Além disso, uma infraestrutura específica seria necessária para dar suporte ao vôlei de praia, ao surf, à instalação de salva-vidas, ao passeio das famílias, idosos e cadeirantes e ao “lual” que atrai a juventude e a cultura. Alguém num dos seminários considerou que as praias deveriam ser como uma festa!

Ora, todo esse ideário, simples e eficiente, que asseguraria um turismo saudável, dinâmico e crescente da região praieira de Natal, não pode ser substituído por uma ideia pobre e unidimensional de verticalização como se isso fosse ser a solução para todos os males. A verticalização não resolve nem o turismo, nem o desenvolvimento da cidade e suas consequências danosas são bem conhecidas de outras experiências urbanas similares.

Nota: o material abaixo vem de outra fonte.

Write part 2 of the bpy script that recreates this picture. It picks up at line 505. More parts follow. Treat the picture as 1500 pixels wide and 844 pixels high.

Para além do debate e dos limites éticos que qualquer instrumento de gestão urbana deve respeitar, cabe aqui também uma reflexão sobre a lisura de termos no comando desse processo um Executivo Municipal: (a) que oficializou um conceito de beleza das praias que exclui seu principal beneficiário: o povo da cidade, pois somente poucos terão dinheiro para ter acesso a essa praia verticalizada e (b) que não optou por uma neutralidade de magistrado na condução de um processo de tomada de decisões que envolve não somente o interesse do capital imobiliário em verticalizar a Orla, mas sobretudo a vida das pessoas e o que elas podem considerar de mais sagrado: sua casa, sua comunidade, sua identidade, sua história e sua dignidade.

O processo está em curso e esse Executivo Municipal poderia voltar atrás e dar às centenárias, sofridas e abandonadas comunidades das praias de Natal a tranquilidade e o sossego que elas fazem por merecer.